Passato il day after dei festeggiamenti e della pubblica gioia da parte del centrosinistra per il trionfo, in termini di audience elettorale, delle elezioni Primarie, mi pare sia doveroso fare il punto della situazione e annotare alcune considerazioni.
4 milioni di elettori sono stati un successo numerico inaspettato, una grande celebrazione della voglia di far sentire una voce, di dare una spinta forte all'imbarcazione dell'Unione indicando chiaramente quale sia la persona più credibile da mettere alla guida della coalizione. Prodi, che piaccia o meno ai puristi della politica fatta di soli ideali, rappresenta oggi il solo candidato possibile che riesca a mediare, seppur a fatica, tutte le anime del centrosinistra. Non è credibile un governo Bertinotti, insensato un leader della società civile come Scalfarotto. Stiamo parlando di elezioni politiche e i giochi si fanno con mediazioni, compromessi e accordi bilaterali. Per litigare e far emergere le scelte dei partiti ci sarà modo poi, a governo formato. Ora è il momento di radunare la gens e affilare le spade. A contrapporsi saranno Prodi e Berlusconi, come il popolo grida a gran voce. Lo scontro tra titani, che mancava da dieci lunghissimi anni.
Inutile però dormire sugli allori di un'elezione primaria andata bene. Se da un lato è un segnale positivo che sicuramente dona nuova linfa a tutto il sistema politico dell'opposizione, dall'altro va tenuto conto che ha votato circa il 18% dell'elettorato di centrosinistra (stando ai dati del 2001, purtroppo obsoleti). Rimane da conquistare la fiducia e la conferma di tutti quelli che hanno preferito rimanere a casa, seguaci di una fede politica più tiepida ma non per questo da sottovalutare. Vanno conquistate le casalinghe che hanno ritenuto superfluo esprimersi oggi, quelli che la politica la seguono solo marginalmente, i lavoratori delle classi più bistrattate dall'attuale compagine governativa e soprattutto bisognerà saper parlare ai giovani, vera anima pulsante della sinistra che scende in piazza, si infervora e dialoga sui grandi temi di interesse generale. Per farlo Prodi dovrà saper costruire un programma finora poco chiaro, rispettando quel 15 percento di elettorato che gli ha preferito Bertinotti, un dato estremamente significativo. Una voce che chiede finalmente un "governo di sinistra" e non una legislatura dove vivacchiare tirando avanti come si può, che a poco servirebbe. Il grido strozzato di Moretti in "Aprile" è ancora valido, un decennio dopo.

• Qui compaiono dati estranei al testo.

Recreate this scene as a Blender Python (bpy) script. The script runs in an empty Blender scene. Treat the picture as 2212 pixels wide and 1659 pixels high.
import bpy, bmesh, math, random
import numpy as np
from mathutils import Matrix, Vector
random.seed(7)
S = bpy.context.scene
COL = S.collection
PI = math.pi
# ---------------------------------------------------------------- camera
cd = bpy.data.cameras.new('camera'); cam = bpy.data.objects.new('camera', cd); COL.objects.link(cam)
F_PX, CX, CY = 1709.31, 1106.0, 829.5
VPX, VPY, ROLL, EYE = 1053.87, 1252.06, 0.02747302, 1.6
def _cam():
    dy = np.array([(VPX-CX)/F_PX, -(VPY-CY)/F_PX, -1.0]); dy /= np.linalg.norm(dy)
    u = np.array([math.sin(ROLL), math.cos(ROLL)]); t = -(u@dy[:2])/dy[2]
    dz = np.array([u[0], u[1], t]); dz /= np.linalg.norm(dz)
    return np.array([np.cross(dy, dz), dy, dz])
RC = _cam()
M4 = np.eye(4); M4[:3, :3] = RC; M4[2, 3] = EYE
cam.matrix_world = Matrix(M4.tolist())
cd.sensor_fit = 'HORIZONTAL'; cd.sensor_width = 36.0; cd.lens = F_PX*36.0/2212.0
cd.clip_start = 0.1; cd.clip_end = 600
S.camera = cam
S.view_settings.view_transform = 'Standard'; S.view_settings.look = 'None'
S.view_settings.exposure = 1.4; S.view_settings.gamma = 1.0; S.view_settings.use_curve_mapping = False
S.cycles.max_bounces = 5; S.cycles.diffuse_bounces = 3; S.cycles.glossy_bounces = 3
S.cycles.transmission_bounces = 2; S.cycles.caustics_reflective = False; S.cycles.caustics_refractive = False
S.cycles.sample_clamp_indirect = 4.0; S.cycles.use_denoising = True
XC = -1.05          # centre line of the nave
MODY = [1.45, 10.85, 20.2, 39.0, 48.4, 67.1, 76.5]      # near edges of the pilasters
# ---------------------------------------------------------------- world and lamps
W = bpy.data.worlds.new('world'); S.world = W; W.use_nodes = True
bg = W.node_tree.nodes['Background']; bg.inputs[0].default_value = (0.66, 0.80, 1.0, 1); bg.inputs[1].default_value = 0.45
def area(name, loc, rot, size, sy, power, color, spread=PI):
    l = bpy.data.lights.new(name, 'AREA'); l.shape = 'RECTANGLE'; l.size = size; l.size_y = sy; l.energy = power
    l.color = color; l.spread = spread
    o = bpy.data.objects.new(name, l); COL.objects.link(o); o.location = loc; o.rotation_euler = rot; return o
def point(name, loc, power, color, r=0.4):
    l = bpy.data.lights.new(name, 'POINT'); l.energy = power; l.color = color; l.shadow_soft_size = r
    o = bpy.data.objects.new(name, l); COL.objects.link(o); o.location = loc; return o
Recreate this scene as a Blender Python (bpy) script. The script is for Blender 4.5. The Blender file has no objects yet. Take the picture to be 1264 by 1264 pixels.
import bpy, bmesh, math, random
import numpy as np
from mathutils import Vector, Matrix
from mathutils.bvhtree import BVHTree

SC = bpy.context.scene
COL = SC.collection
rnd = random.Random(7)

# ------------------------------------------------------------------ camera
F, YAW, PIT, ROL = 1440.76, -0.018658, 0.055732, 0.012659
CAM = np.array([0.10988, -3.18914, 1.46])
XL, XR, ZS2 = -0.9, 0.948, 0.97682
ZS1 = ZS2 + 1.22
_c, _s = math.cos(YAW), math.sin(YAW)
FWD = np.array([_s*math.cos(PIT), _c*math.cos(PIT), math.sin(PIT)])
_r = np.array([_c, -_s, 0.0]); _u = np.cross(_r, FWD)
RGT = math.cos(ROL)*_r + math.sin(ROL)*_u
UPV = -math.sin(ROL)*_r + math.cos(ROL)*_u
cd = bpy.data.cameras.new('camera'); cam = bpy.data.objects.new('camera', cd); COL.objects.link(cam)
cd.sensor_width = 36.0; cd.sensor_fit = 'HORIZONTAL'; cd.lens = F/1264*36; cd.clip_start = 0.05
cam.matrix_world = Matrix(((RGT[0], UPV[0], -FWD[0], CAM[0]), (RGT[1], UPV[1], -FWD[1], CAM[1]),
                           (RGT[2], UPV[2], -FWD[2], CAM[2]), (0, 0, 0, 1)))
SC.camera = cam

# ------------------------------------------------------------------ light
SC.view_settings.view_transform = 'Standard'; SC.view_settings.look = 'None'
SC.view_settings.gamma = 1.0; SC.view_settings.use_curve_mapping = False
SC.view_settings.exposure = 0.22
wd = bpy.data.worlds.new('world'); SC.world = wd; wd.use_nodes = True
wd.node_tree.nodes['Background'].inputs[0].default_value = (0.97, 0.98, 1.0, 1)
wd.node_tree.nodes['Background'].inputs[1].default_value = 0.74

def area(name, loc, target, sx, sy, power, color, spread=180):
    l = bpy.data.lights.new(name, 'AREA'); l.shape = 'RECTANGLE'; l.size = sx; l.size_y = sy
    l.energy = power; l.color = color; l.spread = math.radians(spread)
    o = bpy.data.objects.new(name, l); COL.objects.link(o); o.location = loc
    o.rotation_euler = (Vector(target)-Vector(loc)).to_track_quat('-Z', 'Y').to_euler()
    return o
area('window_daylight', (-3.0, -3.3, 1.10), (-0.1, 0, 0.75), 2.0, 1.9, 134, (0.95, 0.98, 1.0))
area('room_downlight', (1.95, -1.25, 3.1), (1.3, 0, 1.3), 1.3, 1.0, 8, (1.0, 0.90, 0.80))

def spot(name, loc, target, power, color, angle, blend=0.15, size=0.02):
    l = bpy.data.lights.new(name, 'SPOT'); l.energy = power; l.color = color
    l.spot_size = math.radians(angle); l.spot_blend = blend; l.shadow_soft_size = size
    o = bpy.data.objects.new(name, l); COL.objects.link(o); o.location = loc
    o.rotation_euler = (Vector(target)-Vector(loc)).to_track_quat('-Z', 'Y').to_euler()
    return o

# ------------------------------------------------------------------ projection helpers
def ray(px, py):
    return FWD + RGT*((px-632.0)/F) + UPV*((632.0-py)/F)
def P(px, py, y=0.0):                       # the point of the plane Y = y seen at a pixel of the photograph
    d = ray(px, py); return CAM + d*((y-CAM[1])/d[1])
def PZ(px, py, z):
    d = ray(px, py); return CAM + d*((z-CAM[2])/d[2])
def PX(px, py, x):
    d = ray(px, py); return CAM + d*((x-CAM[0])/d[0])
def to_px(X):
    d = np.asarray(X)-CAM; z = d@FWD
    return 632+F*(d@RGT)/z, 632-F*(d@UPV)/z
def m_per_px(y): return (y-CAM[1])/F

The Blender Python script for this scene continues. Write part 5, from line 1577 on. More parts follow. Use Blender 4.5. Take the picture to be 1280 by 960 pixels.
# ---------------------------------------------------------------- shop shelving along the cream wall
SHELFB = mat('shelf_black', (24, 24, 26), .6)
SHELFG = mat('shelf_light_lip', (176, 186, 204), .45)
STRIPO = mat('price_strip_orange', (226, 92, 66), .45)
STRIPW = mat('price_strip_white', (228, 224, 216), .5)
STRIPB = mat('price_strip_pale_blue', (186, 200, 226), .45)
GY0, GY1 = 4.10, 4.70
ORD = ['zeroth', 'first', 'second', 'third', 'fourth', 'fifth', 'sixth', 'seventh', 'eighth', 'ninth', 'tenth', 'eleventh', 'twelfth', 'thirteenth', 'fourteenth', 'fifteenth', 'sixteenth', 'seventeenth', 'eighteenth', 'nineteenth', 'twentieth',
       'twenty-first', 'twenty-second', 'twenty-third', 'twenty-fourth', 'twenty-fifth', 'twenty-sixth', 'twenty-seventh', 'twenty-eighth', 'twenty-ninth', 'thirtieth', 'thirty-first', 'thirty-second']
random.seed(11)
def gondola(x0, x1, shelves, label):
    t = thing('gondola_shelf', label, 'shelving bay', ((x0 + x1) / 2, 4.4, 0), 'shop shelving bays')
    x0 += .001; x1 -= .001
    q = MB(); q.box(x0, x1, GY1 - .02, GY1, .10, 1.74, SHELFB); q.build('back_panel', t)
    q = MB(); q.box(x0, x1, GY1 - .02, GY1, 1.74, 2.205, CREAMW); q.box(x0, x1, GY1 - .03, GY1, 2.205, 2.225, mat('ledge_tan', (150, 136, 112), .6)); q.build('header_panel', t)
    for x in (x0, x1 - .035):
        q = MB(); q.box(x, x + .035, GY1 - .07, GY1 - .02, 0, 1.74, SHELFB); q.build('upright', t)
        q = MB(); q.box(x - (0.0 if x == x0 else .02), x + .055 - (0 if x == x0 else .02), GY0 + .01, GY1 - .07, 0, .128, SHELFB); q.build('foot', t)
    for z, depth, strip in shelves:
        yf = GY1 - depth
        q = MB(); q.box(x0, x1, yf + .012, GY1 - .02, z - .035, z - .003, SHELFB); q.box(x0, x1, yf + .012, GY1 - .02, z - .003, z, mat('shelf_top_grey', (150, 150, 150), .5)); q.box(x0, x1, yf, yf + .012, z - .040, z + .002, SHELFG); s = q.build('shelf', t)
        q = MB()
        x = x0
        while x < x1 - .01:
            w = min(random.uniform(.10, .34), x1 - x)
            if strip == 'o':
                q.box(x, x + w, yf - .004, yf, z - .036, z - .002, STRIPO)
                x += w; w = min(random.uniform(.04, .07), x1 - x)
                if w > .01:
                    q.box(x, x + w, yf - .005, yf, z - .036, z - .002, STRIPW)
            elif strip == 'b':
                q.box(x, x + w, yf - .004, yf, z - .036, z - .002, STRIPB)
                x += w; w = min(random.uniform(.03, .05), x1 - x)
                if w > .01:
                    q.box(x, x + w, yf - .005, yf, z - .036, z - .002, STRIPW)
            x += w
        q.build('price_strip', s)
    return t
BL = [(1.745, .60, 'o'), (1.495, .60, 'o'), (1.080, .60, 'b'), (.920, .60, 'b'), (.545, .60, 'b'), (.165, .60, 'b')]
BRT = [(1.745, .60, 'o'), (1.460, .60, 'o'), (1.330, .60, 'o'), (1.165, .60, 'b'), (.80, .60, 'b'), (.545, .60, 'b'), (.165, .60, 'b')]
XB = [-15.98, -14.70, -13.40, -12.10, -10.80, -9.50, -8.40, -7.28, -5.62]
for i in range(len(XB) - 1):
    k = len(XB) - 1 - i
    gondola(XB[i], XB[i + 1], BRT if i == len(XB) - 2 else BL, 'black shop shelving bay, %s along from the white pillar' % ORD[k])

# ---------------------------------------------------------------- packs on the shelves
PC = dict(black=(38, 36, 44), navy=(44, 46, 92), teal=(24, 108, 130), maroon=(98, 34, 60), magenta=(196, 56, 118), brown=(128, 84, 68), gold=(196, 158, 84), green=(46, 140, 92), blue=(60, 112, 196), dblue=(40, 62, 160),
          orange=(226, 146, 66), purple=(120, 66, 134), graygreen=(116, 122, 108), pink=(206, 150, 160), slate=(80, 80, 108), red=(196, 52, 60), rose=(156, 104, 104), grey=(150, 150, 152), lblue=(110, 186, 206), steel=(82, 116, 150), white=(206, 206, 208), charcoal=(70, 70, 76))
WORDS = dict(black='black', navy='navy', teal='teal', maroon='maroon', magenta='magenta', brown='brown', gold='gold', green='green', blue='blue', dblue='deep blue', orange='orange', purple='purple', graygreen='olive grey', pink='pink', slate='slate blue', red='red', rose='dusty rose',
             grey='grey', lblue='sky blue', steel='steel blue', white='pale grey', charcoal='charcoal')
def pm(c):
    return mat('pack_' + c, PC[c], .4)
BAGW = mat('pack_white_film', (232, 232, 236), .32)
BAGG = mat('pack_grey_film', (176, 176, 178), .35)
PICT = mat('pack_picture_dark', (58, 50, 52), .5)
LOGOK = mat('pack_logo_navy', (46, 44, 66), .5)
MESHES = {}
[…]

Da non sottovalutare infine è il peso politico che queste elezioni hanno avuto sull'altra metà del Parlamento, quella che pensa, governa, aggiusta e vota compatta le varie leggi che vengono in mente al peones di turno per risolvere problemi futili al bene del Paese. Il falso in bilancio, le rogatorie internazionali, l'immunità parlamentare, la Gasparri e non ultima la riforma del sistema elettorale che gli italiani avevano scelto di mandare in pensione dodici anni prima con un semplice referendum. Il governo si impegna ma non chiede mai legittimazione al popolo sovrano, in nome di un mandato ormai logoro e di un contratto con gli Italiani in scadenza. E' un Governo assente anche nelle manifestazioni più semplici dove si richieda la sua presenza, quando una vedova piange un marito che si è sacrificato agli altari della politica ed è solo il Capo dello Stato a commemorarne l'onore.
Queste elezioni dunque, non possono che diventare un chiaro monito dell'elettorato fedele all'Unione: noi ci siamo, siamo pronti e decisi a farci sentire. Il grande cuore della sinistra ha reagito prontamente alla chiamata e con pazienza e dedizione si è recata alle urne sopportando volentieri code interminabili ma necessarie. Berlusconi in cuor suo non può che preoccuparsi, quando la sua coalizione vacilla sotto un Follini dimissionario e anche i suoi sondaggisti dicono picche guardando al futuro. Ora almeno una data di fine lavori c'è, le elezioni sono fissate al 9 aprile, cui ci separano centosettantatrè giorni di lungo inverno. La campagna elettorale sarà aspra come non mai ma questa volta sono le poltrone ai piani alti a tremare in vista del risultato, mentre là fuori l'elettore ha fatto già sentire la sua voce segnando il primo gol della grande partita della Democrazia. Uno a zero, palla a centrocampo.